Powaga sytuacji zmusiła burmistrza Boom, Jeroena Baerta, do natychmiastowego przerwania urlopu w Niemczech i powrotu do Belgii. Władze lokalne uruchomiły procedury kryzysowe, rozsyłając alert do mieszkańców z prośbą o zamykanie drzwi i okien. Okazało się bowiem, że pożar ze sceny rozprzestrzenił się na znajdujący się w pobliżu las, co znacznie zwiększyło skalę zagrożenia.
Część okolicznych mieszkańców została ewakuowana ze swoich domów. Jeden z nich relacjonował belgijskiemu serwisowi dramatyczne chwile, gdy strzała z fajerwerków wylądowała na dachu nad jego kuchnią. Rodzina rozpoczęła samodzielne gaszenie ognia, zanim na miejsce dotarli strażacy. Sytuacja pokazała, jak poważne było zagrożenie dla całej okolicy.
Festiwal bez głównej sceny, ale z nadzieją na przyszłość
Mimo tragedii organizatorzy Tomorrowland podjęli odważną decyzję o kontynuowaniu imprezy. Pierwsza część festiwalu, która miała rozpocząć się w piątek występem holenderskiego DJ Martina Garrixa i potrwać do niedzieli, odbędzie się zgodnie z planem, jednak bez głównej sceny. Druga część zaplanowana na 25-27 lipca również pozostaje w mocy.
Organizatorzy w oficjalnym oświadczeniu podkreślili, że bezpieczeństwo uczestników pozostaje najwyższym priorytetem. Zapewnili, że pierwsze 38 tysięcy uczestników będzie mogło pojawić się na festiwalowym polu namiotowym już w czwartek, zgodnie z pierwotnym planem. Kamping DreamVille oraz wszystkie działania Global Journey w Brukseli i Antwerpii mają odbyć się bez zmian.

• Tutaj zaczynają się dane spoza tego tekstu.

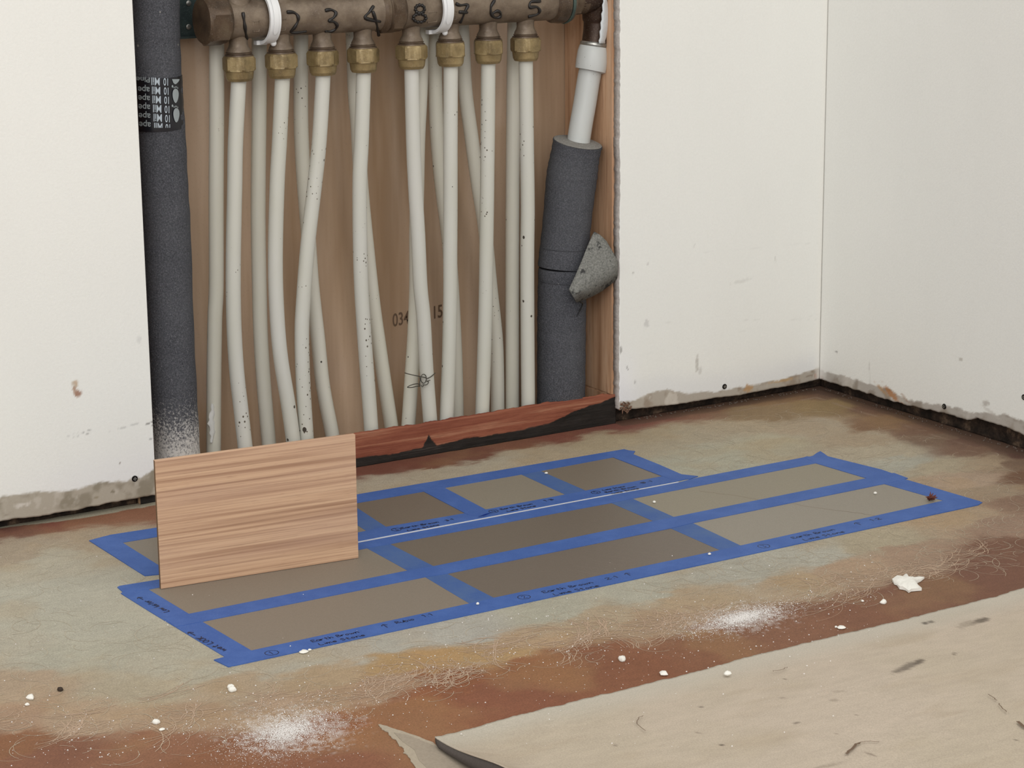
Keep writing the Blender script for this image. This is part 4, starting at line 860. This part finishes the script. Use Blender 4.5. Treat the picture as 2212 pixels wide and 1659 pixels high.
for i, (t, p) in enumerate(zip(TT, P0)):
    zt = p[2]-.0006; w_ = .0035*min(1, t/.01)
    vs += [(p[0]+.0004, p[1]+.0002, zt), (p[0]-w_*.6, p[1], zt*.72), (p[0]-w_, p[1]-.0004, zt*.42), (p[0]+w_*.5, p[1]-.001, zt*.30)]
mb.add(vs, [(4*i+j, 4*i+j+1, 4*i+j+5, 4*i+j+4) for i in range(len(TT)-1) for j in range(3)])
fl_ = mb.build('folded_edge', 'paper_dark', o, 3.2); fl_['label'] = 'dark rolled under edge of the sheet'; s = fl_.modifiers.new('t', 'SOLIDIFY'); s.thickness = .0004
def pl(name, pts, w, h, z=.0036):
    P = smoothpath([onz(a, b, z) for a, b in pts], 5); P = [p+np.array([random.gauss(0, .0003), random.gauss(0, .0006), 0]) for p in P]; MB().ribbon(P, w, (0, 0, 1)).build(name, M[h], o)
for pts, w in (([(1829,1628),(1845,1612),(1855,1604)], .0022), ([(1855,1604),(1875,1601),(1900,1602)], .0008), ([(2136,1500),(2155,1513)], .0008), ([(2157,1519),(2172,1537)], .0008), ([(2197,1557),(2215,1573)], .0028), ([(1670,1450),(1685,1447),(1702,1441)], .0007), ([(1395,1578),(1375,1540+20),(1388,1545)], .0006)):
    pl('dark_mark', pts, w, 'stamp')
# torn scrap of thin paper on the floor beside the sheet corner
TP = [(816,1566),(835,1570),(870,1582),(905,1594),(935,1606),(960,1622),(1000,1645),(1040,1670),(1070,1700),(960,1720),(905,1668),(888,1645),(880,1632),(872,1628),(874,1618),(862,1612),(856,1600),(845,1594),(838,1584),(826,1577)]
C_ = [onz(a, b)[:2] for a, b in TP]; C_ = [np.array(p) for p in C_]
pts2 = []
for i in range(len(C_)):
    a, b = C_[i], C_[(i+1) % len(C_)]
    for k in range(4): pts2.append(tuple(a+(b-a)*k/4+np.array([random.gauss(0, .0004), random.gauss(0, .0006)])))
M['torn'] = speckled('torn_kraft_paper', 'a59a89', .12, 500, .9, .1, .0003); M['torn2'] = speckled('exposed_paper_layer', '988d7e', .12, 500, .9, .1, .0003)
tp = MB().prism(pts2, .0002, .0009).build('torn_paper_scrap', 'torn'); tag(tp, 'torn pointed scrap of thin grey paper beside the paper sheet corner', 'paper scrap')
MB().prism([tuple(onz(a, b)[:2]) for a, b in ((851,1585),(880,1590),(930,1610),(975,1634),(1030,1670),(1050,1700),(975,1700),(925,1664),(905,1645),(895,1622),(870,1605))], .0005, .00115).build('worn_layer', 'torn2', tp)['label'] = 'darker inner layer'

# ================================================================ DEBRIS
def chip(px, py, w, label, mat='plaster', name='plaster_chip', cat='plaster chip', z=0, flat=.5, seed=0, grp='white plaster chips on the floor', dep=1.0):
    r = random.Random(seed+int(px)); c = onz(px, py, z); n = 9; R = []
    rr = [w/2*r.uniform(.65, 1.15) for _ in range(n)]
    for h, s_ in ((0, .8), (.35, 1.0), (.8, .75), (1.0, .35)):
        R.append([(c[0]+rr[i]*s_*math.cos(2*math.pi*i/n)*1.0, c[1]+rr[i]*s_*math.sin(2*math.pi*i/n)*dep, z+.0003+h*w*flat*r.uniform(.85, 1.1)) for i in range(n)])
    o = MB().rings(R).build(name, mat, None, .9); return tag(o, label, cat, grp)
# the big flake: ragged star outline
star = [(1927,1254),(1938,1248),(1945,1252),(1956,1244),(1962,1252),(1972,1249),(1978,1252),(1986,1250),(1997,1249),(1988,1256),(1977,1261),(1984,1267),(1991,1275),(1978,1276),(1968,1277),(1963,1280),(1957,1275),(1950,1273),(1943,1272),(1938,1264),(1932,1262)]
P = [onz(a, b, .001) for a, b in star]; c = np.mean(P, 0); R = [[(p[0], p[1], .0006) for p in P], [(c[0]+(p[0]-c[0])*1.0, c[1]+(p[1]-c[1]), .0022+.002*random.random()) for p in P], [(c[0]+(p[0]-c[0])*.6, c[1]+(p[1]-c[1])*.6, .0045+.002*random.random()) for p in P], [(c[0]+(p[0]-c[0])*.2, c[1]+(p[1]-c[1])*.2, .0052) for p in P]]
tag(MB().rings(R).build('plaster_chip', 'plaster', None, .9), 'largest white plaster flake, ragged star shape, near the right end of the paper edge', 'plaster chip', 'white plaster chips on the floor')
chip(1909, 1304, .0075, 'small oval white plaster chip left below the large ragged flake')
chip(1806, 1356, .003, 'tiny white plaster crumb at the paper edge, left of its larger neighbour')
chip(1817, 1357.5, .0085, 'flat white plaster chip lying at the paper edge below the right dust patch', flat=.25)
chip(1344, 1427.5, .0085, 'white plaster chip alone on the rust coloured floor near the middle')
chip(1434, 1457.5, .009, 'white plaster chip touching the long edge of the paper sheet', flat=.35)
chip(1571, 1458, .0065, 'white plaster chip lying on the beige paper sheet', z=.003)
chip(656, 1410, .0095, 'flat white plaster chip in front of the front left tape', flat=.22)
chip(669, 1405, .004, 'thin white sliver beside the flat chip in front of the tape', flat=.3)
chip(498, 1487, .007, 'white plaster crumb, upper of a touching pair below the tape corner')
chip(501, 1493.5, .0075, 'white plaster crumb, lower of a touching pair below the tape corner')
chip(337, 1563, .007, 'pointed white plaster chip left of the left dust patch')
chip(350, 1577.5, .005, 'smaller white crumb just below the pointed plaster chip', flat=.3)
chip(67, 1510, .0075, 'white plaster chip at the far left of the floor')
chip(59, 1524, .004, 'tiny white crumb below the far left plaster chip')
chip(1413, 1086, .0042, 'tiny white pellet on the patch at the right of the second row', z=.0006)
chip(1890, 1067, .0042, 'tiny white pellet on the front right patch', z=.0006)
chip(1180, 1023.5, .0035, 'tiny white pellet at the corner of the farthest small square', z=.001)
chip(1032, 1306, .0038, 'tiny white pellet on the front tape, between the circled one and two', z=.0012)
chip(1532, 1198.5, .0036, 'tiny white pellet on the front tape, left of the circled three', z=.0012)
chip(1863, 1269+31, .003, 'tiny white crumb at the right, on rust floor beside the oval chip')
chip(130, 1493, .0052, 'small dark brown pebble on the grey floor at the left', 'pebble', 'pebble', 'pebble', grp=None, flat=.7)
# brown fleck standing on the tape corner
mb = MB(); c = onz(2010, 1080, .001)
for k in range(22):
    a = random.uniform(0, 6.28); e = random.uniform(.3, 1.3); L = random.uniform(.003, .009)
    p1 = c+np.array([random.gauss(0, .0015), random.gauss(0, .0015), .0008]); p2 = p1+L*np.array([math.cos(a)*math.cos(e), math.sin(a)*math.cos(e), math.sin(e)])
    mb.tube([p1, (p1+p2)/2+np.array([0, 0, .0005]), p2], [.0009, .0008, .0003], 5)
tag(mb.build('debris_fluff', 'debris', None, 3.2), 'small reddish brown tuft of debris at the right end of the front patch', 'debris')
# powder
def dust(name, label, n, cx, cy, sx, sy, smin, smax, rot=0, parent=None):
    mb = MB(); c = onz(cx, cy); vs = []; fs = []
    for k in range(n):
        a = random.gauss(0, sx); b = random.gauss(0, sy); ca, sa = math.cos(rot), math.sin(rot); x = c[0]+a*ca-b*sa; y = c[1]+a*sa+b*ca
        if random.random() < .4: x = c[0]+(x-c[0])*.42; y = c[1]+(y-c[1])*.42
        s_ = smin+(smax-smin)*random.random()**2*(2 if random.random() < .03 else 1); th = random.random()*6.28; q = len(vs)
        for j in range(4): vs.append((x+s_*math.cos(th+j*1.571)*random.uniform(.6, 1), y+s_*math.sin(th+j*1.571)*random.uniform(.6, 1), .0003))
        vs.append((x, y, .0003+s_*.8)); fs += [(q+j, q+(j+1) % 4, q+4) for j in range(4)]
    mb.add(vs, fs); return tag(mb.build(name, 'dust'), label, 'dust', None, 'stuff')
dust('plaster_dust', 'dense patch of white plaster dust on the floor at the right, below the front tape', 7000, 1605, 1334, .032, .013, .0002, .0006, .1)
dust('plaster_dust', 'dense patch of white plaster dust on the floor at the lower left', 8000, 620, 1580, .032, .022, .0002, .0006, .5)
mb = MB(); vs = []; fs = []
for k in range(1500):
    if random.random() < .75:
        i = random.randrange(len(edge)-1); t = random.random(); px = edge[i][0]*(1-t)+edge[i+1][0]*t+random.gauss(0, 60); py = edge[i][1]*(1-t)+edge[i+1][1]*t+random.gauss(0, 45)
        if px > 1900: continue
    else: px = random.uniform(0, 1800); py = random.uniform(1200, 1650)
    p = onz(px, py); s_ = random.choice([.0003, .0004, .0004, .0005, .0006, .0009]); th = random.random()*6.28; q = len(vs); z = .0003
    if py > 1592-(px-940)*.248-6 and px > 940: z = .0042
    elif py < 1442-(px-493)*.2163+5 and px > 430:
        z = .0013
        if random.random() < .85: continue
    for j in range(5): vs.append((p[0]+s_*math.cos(th+j*1.2566)*random.uniform(.6, 1), p[1]+s_*math.sin(th+j*1.2566)*random.uniform(.6, 1), z))
    vs.append((p[0], p[1], z+s_*.9)); fs += [(q+j, q+(j+1) % 5, q+5) for j in range(5)]
mb.add(vs, fs); tag(mb.build('plaster_crumbs', 'dust'), 'countless tiny white plaster crumbs scattered over the front of the floor', 'plaster crumbs', None, 'stuff')
# rubble under the walls
mb = MB()
for k in range(260):
    if k % 2: px = random.uniform(1380, 1770); p = ony(px, 0, .0); x, y = p[0], random.uniform(-.003, .006)
    else: x, y = CX+random.uniform(-.004, .006), -random.uniform(.0, .42)
    if k % 2: x = random.uniform(W+.03, CX)
    s_ = random.uniform(.0005, .0018)
    if k % 2: y += .008
    else: x += .008
    mb.add([(x-s_, y, .0003), (x, y-s_, .0003), (x+s_, y, .0003), (x, y+s_, .0003), (x, y, s_*1.1)], [(0, 1, 4), (1, 2, 4), (2, 3, 4), (3, 0, 4)])
tag(mb.build('gap_rubble', N('grey_brown_rubble').base('5e5147', .9).m), 'fine rubble lying in the gap under the drywall around the corner', 'rubble', None, 'stuff')
# splintered bit at the foot of the right drywall edge
mb = MB()
for k in range(26):
    p1 = ony(random.uniform(1338, 1362), random.uniform(872, 890), -.002); L = random.uniform(.003, .009); a = random.uniform(0, 6.28)
    p2 = p1+L*np.array([math.cos(a), -.2, math.sin(a)*.6]); mb.tube([p1, (p1+p2)/2+(0, 0, .0006), p2], [.0010, .0009, .0004], 5)
tag(mb.build('splintered_paper', N('brown_torn_edge').base('6f5443', .9).m, None, 3.2), 'torn brown splinters at the lower left tip of the right drywall section', 'debris')
# screws
def screw(p, nrm, label, r=.0034):
    nrm = Vector(nrm); q = nrm.to_track_quat('Z', 'Y').to_matrix(); t = empty('drywall_screw', tuple(p), label, 'screw')
    f = lambda R: [[tuple(Vector(p)+q @ Vector(v)) for v in ring] for ring in R]
    circ = lambda rr, h: [(rr*math.cos(a), rr*math.sin(a), h) for a in [2*math.pi*i/20 for i in range(20)]]
    MB().rings(f([circ(r, -.002), circ(r, .0004), circ(r*.85, .0010), circ(r*.6, .0008)])).build('screw_head', 'screw', t, .8)
    mb = MB()
    for w, l in ((.0007, r*.55), (r*.55, .0007)):
        vs = [tuple(Vector(p)+q @ Vector(v)) for v in ((-w, -l, .00085), (w, -l, .00085), (w, l, .00085), (-w, l, .00085), (-w, -l, .0013), (w, -l, .0013), (w, l, .0013), (-w, l, .0013))]
        mb.add(vs, [(0,3,2,1),(4,5,6,7),(0,1,5,4),(1,2,6,5),(2,3,7,6),(3,0,4,7)])
    mb.build('cross_slot', 'steel', t)
screw(ony(291, 1034), (0, -1, 0), 'screw head in the stained foot of the left drywall')
screw(ony(1565, 835), (0, -1, 0), 'screw head low in the drywall between the cavity and the corner')
screw(onx(2040, 878, CX), (-1, 0, 0), 'screw head low in the right hand wall')
screw(onx(2212, 858, CX), (-1, 0, 0), 'screw head cut by the right edge of the view')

Dia triste pra música eletrônica…
Mainstage da Tomorrowland Bélgica completamente em chamas pic.twitter.com/trcWmXszhO— Bruno Henrique (@brunohvs) July 16, 2025
Wsparcie dla organizatorów płynie z nieoczekiwanego źródła – portugalski festiwal Rock in Rio wysłał wzruszające przesłanie solidarności. Organizatorzy lizbońskiej edycji napisali w mediach społecznościowych, że sceny płoną, ale marzenia nie, a spektakl musi trwać. Podkreślili, że to, co się pali, można odbudować, natomiast marzenia i magia nigdy się nie kończą.
Na festiwal w Boom miało przybyć około 400 tysięcy fanów muzyki elektronicznej z całego świata, w tym tysiące Polaków. Tomorrowland od lat cieszy się statusem kultowego wydarzenia, przyciągającego największe gwiazdy elektroniki i stwarzającego niezapomniane doświadczenia dla uczestników. Tegoroczna edycja, mimo dramatycznych okoliczności, ma szansę przejść do historii jako przykład determinacji i solidarności społeczności festiwalowej.